Temps de préparation

Les temps de préhension et de pose des accessoires, ainsi que les éventuels déplacements sont à intégrer dans le discours musical, et lorsque l'on écrit pour non-percussionnistes ce temps de préparation doit être important, comme si l'on s'adressait à un jeune élève d'une classe de percussion. Ce afin d'éviter les mouvements précipités, qui au-delà d'interrompre la continuité du discours musical et de polluer le rendu visuel de la pièce, risquent d'entraîner des accidents, chutes d'objets ou bruits parasites. Il est d'ailleurs intéressant que ces instructions soient notées sur la partition afin d'aiguiller l'instrumentiste dans ces manipulations, afin qu'elles s'intègrent parfaitement au flux musical de l'œuvre.

La partition

Notices explicatives

On apportera un soin tout particulier aux notices explicatives afin de faciliter le travail du non-percussionniste. Avant toute chose il faudra préciser que le musicien qui s'attèle à une pièce comprenant une partie de percussion devra impérativement se rapprocher d'un percussionniste, d'une part afin d'obtenir le résultat le plus satisfaisant possible, mais également pour lui faire gagner un temps précieux dans son travail.

Nomenclature : une liste détaillée des divers instruments, accessoires et baguettes utilisés au cours de la pièce, permettra à l'interprète de se procurer le matériel nécessaire sans oubli ou erreur.

Plan de set-up : un schéma clair du plan de set-up est indispensable lorsque l'on compose pour les non-percussionnistes.  En effet, si la capacité à concevoir un set de muti-percussions fait partie de la formation du percussionniste, cet exercice n'est pas maîtrisé par les autres instrumentistes, et il est donc indispensable de les aiguiller le plus précisément possible.

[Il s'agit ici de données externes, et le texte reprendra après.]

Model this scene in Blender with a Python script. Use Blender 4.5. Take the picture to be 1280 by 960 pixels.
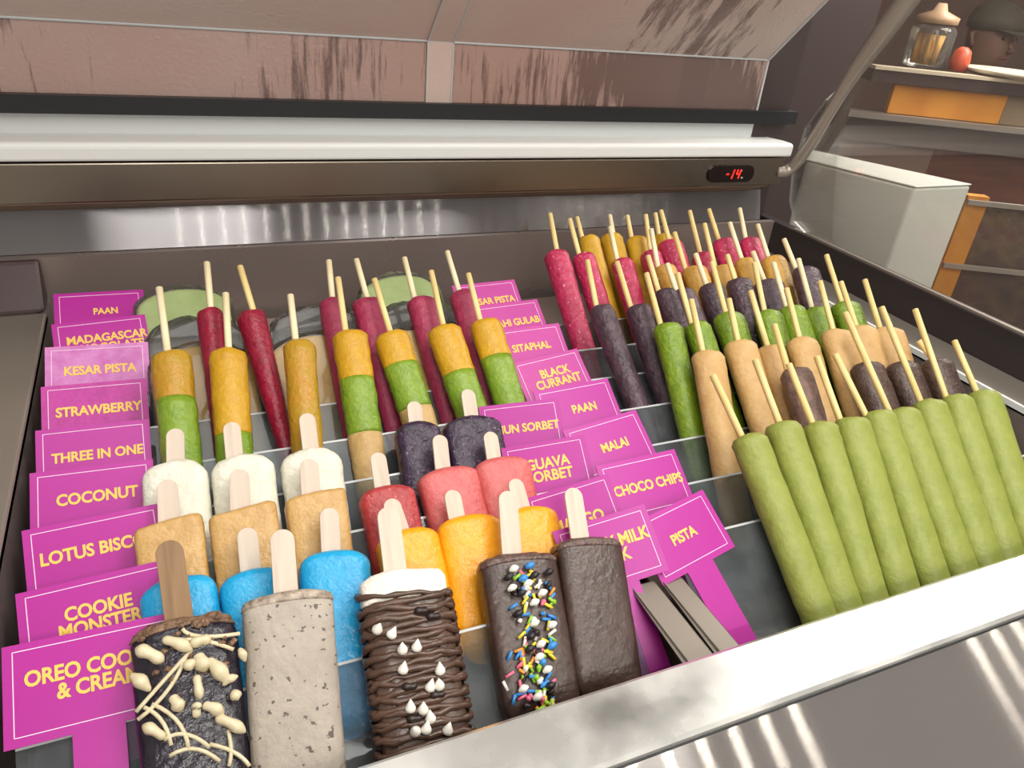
import bpy, math, random
import numpy as np
from mathutils import Vector, Matrix, noise
SC = bpy.context.scene
for o in list(bpy.data.objects): bpy.data.objects.remove(o)
COL = SC.collection
# ------------------------------------------------------------------ frame, camera
S, H = 0.8, 1.45                     # layout units -> metres, camera height
F = 952.57
YAW, PIT, ROLL = .4631, .5046, -.104
_f = np.array([math.sin(YAW)*math.cos(PIT), math.cos(YAW)*math.cos(PIT), -math.sin(PIT)])
_r0 = np.array([math.cos(YAW), -math.sin(YAW), 0.]); _d0 = np.cross(_f, _r0)
RT = _r0*math.cos(ROLL)+_d0*math.sin(ROLL); DN = -_r0*math.sin(ROLL)+_d0*math.cos(ROLL); FW = _f
cam = bpy.data.cameras.new('camera'); camo = bpy.data.objects.new('camera', cam); COL.objects.link(camo)
cam.sensor_width = 36; cam.lens = 36*F/1280; cam.clip_start = .01; cam.clip_end = 60
camo.matrix_world = Matrix((( RT[0], -DN[0], -FW[0], 0), (RT[1], -DN[1], -FW[1], 0), (RT[2], -DN[2], -FW[2], H), (0, 0, 0, 1)))
SC.camera = camo
# ------------------------------------------------------------------ view, world, lamps and added fills
SC.view_settings.view_transform = 'Standard'; SC.view_settings.look = 'None'
SC.view_settings.gamma = 1; SC.view_settings.use_curve_mapping = False
SC.view_settings.exposure = -0.3
wd = bpy.data.worlds.new('shop_air'); SC.world = wd; wd.use_nodes = True
wd.node_tree.nodes['Background'].inputs[0].default_value = (1.0, .93, .87, 1)
wd.node_tree.nodes['Background'].inputs[1].default_value = .62
def area(name, loc, size, energy, color, target):
    l = bpy.data.lights.new(name, 'AREA'); l.shape = 'RECTANGLE'; l.size, l.size_y = size
    l.energy = energy; l.color = color
    o = bpy.data.objects.new(name, l); COL.objects.link(o); o.location = loc
    o.rotation_euler = (Vector(target)-Vector(loc)).to_track_quat('-Z', 'Y').to_euler()
    return o
area('ceiling_lamp', (.35, .25, 2.6), (1.6, .5), 14, (1, .96, .9), (.4, .55, 1.05))
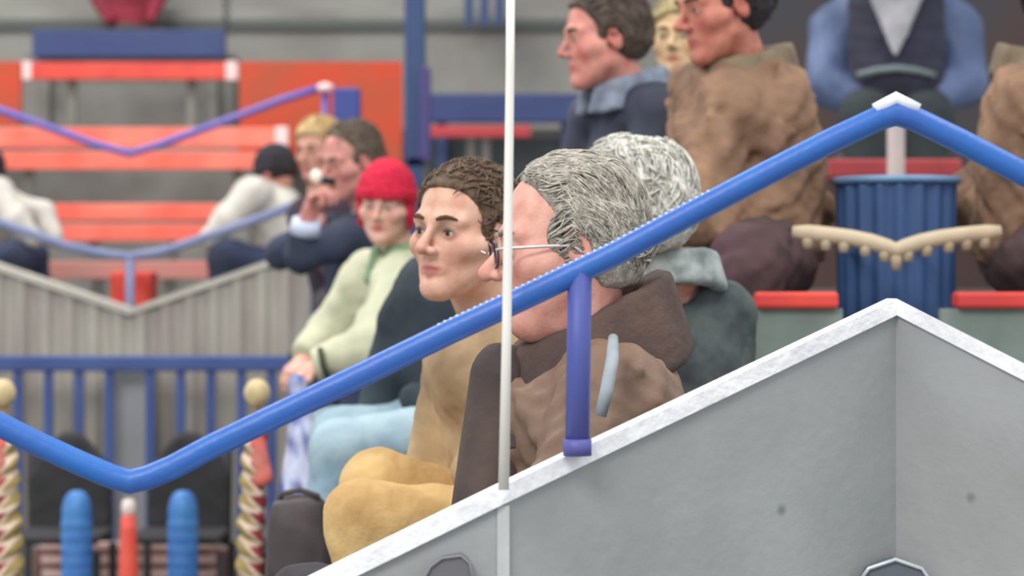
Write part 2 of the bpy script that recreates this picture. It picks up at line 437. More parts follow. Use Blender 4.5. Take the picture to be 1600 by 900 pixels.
    if collar is not None:
        cm, cr, chh, ct = collar[:4]; ctl = collar[4] if len(collar) > 4 else .25      # material, ring radius, height, tilt
        ringc = nb+tz*.0
        def fc(p):
            q = (p-ringc)@T.T; z = q[:, 2]+ctl*q[:, 0]
            r = np.sqrt((q[:, 0]*.95)**2+q[:, 1]**2)
            rad = cr*s+.25*np.clip(-z, -.1, .1)
            d = np.abs(r-rad)-ct
            d = smax(d, np.abs(z)-chh, .012)
            ang = np.abs(np.arctan2(q[:, 1], q[:, 0])); gap = .16-ang
            d = smax(d, gap*cr, .02)
            return d+.004*wob(p, 40, 31)
        V, Fs = nets(fc, ringc-.2, ringc+.2, ch*.75); mesh_obj('collar', V, Fs, cm, root)
    if shirt is not None:
        def fs(p): 
            q = (p-nb)@T.T
            return smax(cap(p, nb-tz*.02, nb-tz*.2+fw*.03, .075*s, .10*s)+.002*wob(p, 60, 9), -ell(p, nb+tz*.09, (.06, .06, .07)), .02)
        V, Fs = nets(fs, nb-.3, nb+.2, ch*.8); mesh_obj('shirt', V, Fs, shirt, root)
    if trousers is not None:
        def ft(p):
            d = ell(p, pl, (.15*s, .15*s, .10*s))
            for a, b, c_ in ((hpL, knL, anL), (hpR, knR, anR)):
                e = smin(cap(p, a, b, .085*s*bulk, .066*s*bulk), cap(p, b, c_, .064*s*bulk, .052*s*bulk), .03)
                d = smin(d, e, .02)
            return d+fold*.7*wob(p, 28, 41)+.3*fold*wob(p, 60, 42)
        ap = np.array([pl, knL, knR, anL, anR]); V, Fs = nets(ft, ap.min(0)-.16, ap.max(0)+.16, ch*1.2); mesh_obj('trousers', V, Fs, trousers, root)
        sm = shoes or mat('black_shoe', (52, 50, 52), rough=.5)
        for an in (anL, anR):
            def fs2(p):
                d = smin(cap(p, an-up*.035, an-up*.04+fw*.13, .042, .034), cap(p, an, an-up*.03, .042, .042), .03)
                return smax(d, (an[2]-.07)-p[:, 2], .004)
            V, Fs = nets(fs2, np.minimum(an, an+fw*.13)-.1, np.maximum(an, an+fw*.13)+.1, .009); mesh_obj('shoe', V, Fs, sm, root)
    return root, dict(nb=nb, pl=pl, shL=shL, shR=shR, elL=elL, elR=elR, wrL=wrL, wrR=wrR, H=H, T=T, head=head, toW=toW)

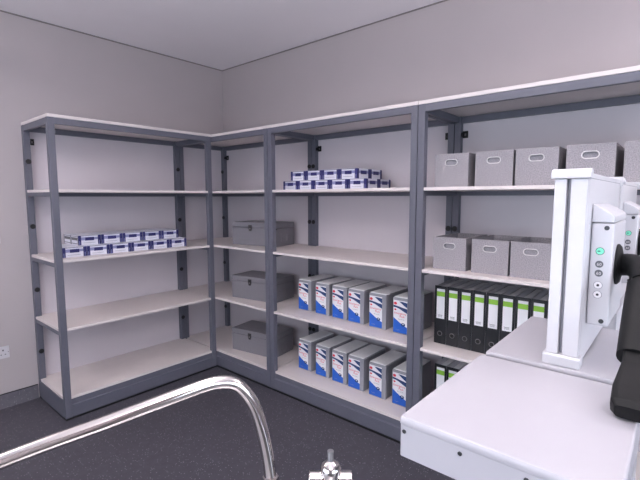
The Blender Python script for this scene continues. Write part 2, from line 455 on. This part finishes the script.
# ------------------------------------------------------------ blue and white packets
def make_packet(L, d):
    """long face at y=0 facing -y, x 0..L, depth .14, height .07"""
    t = empty('glove_packet', (0, 0, 0), 0, 'x', 'packet')
    h = .068
    g = .0015
    MB().box(g, L-g, 0, d-g, 0, h, 'pack_white').build('carton', t)
    p = MB(); e = .0006
    for (xs, xe) in ((0, .022), (L-.022, L)):
        p.box(max(xs, g), min(xe, L-g), -e, 0, .0005, h-.0005, 'pack_blue')
        p.box(max(xs, g)+.008, max(xs, g)+.012, -e*1.5, -e, .0005, .03, 'pack_light')
    p.box(.022, .050, -e, 0, .034, .056, 'pack_light'); p.box(.048, L-.048, -e, 0, .031, .055, 'pack_blue')
    p.box(L-.048, L-.022, -e, 0, .036, .054, 'pack_light'); p.box(.024, L-.024, -e, 0, .0635, h-.0005, 'slot')
    p.box(.034, L-.04, -e*.8, 0, .014, .016, 'slot')
    for (y0, y1, z0, z1, m) in ((.012, d-.014, .034, .054, 'grey_button'), (.004, .008, .001, h-.001, 'ink'), (d-.008, d-.003, .001, h-.001, 'ink'), (.012, d-.014, .008, .013, 'grey_button'), (.012, d-.014, .060, .064, 'grey_button')):
        p.box(g-e, g, y0, y1, z0, z1, m)
    for (y0, y1, z0, z1, m) in ((0, .020, .0005, h-.0005, 'pack_blue'), (d-.022, d-g, .0005, h-.0005, 'pack_blue'), (.040, d-.042, .031, .055, 'pack_blue'), (.020, .040, .036, .054, 'pack_light'), (d-.042, d-.022, .036, .054, 'pack_light')):
        p.box(L-g, L-g+e, y0, y1, z0, z1, m)
    p.box(.004, L-.004, .001, .005, h, h+e, 'pack_light')
    p.build('printed_band', t)
    return t
pks = {0: [make_packet(.1575, .132), True], 1: [make_packet(.1545, .151), True]}
def put_packet(loc, rz, label, grp):
    k = pks[0 if rz == 0 else 1]
    place(k[0], k[1], loc, rz, label, grp); k[1] = False
HL = .0695
g1 = 'blue and white packets on the left unit'
g2 = 'blue and white packets on the middle unit'
# left unit, local +x along the shelf
for k in range(6):
    for r in range(2):
        put_packet((-1.676+.1582*k+.034*r, -.420+.1335*r, Z2+.0005), 0, 'blue and white packet on left unit shelf, lower layer %s row, %s' % (('front', 'back')[r], on2[k]), g1)
for k in range(5):
    for r in range(2):
        put_packet((-1.548+.1582*k, -.352+.1335*r, Z2+.001+HL), 0, 'blue and white packet on left unit shelf, upper layer %s row, %s' % (('front', 'back')[r], on2[k]), g1)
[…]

Récapitulatif global des notations : si joindre une notice des modes de jeu rencontrés dans la pièce est intéressant pour un percussionniste professionnel, cette démarche est indispensable dans le cas de pièces pour non-percussionnistes. En effet votre pièce sera sûrement la première confrontation de l'interprète avec la percussion, ses notations, ses modes de jeu, qu'il convient donc de décrire avec précision. Il peut également être judicieux d'y joindre des schémas descriptifs clairs afin de faciliter leur assimilation.

Mise en page

De nombreux instrumentistes étant habitués à lire une seule portée à la fois on tentera de limiter leur nombre, et dans le cas d'un nombre important d'instruments, on indiquera duquel il s'agit à chacune de leur apparition.

Les partitions pour non-percussionnistes se doivent d'être les plus claires et les plus explicitent possible. Il convient donc d'éviter de surcharger les partitions de dizaines d'annotations afin que le discours musical soit clairement lisible et assimilable.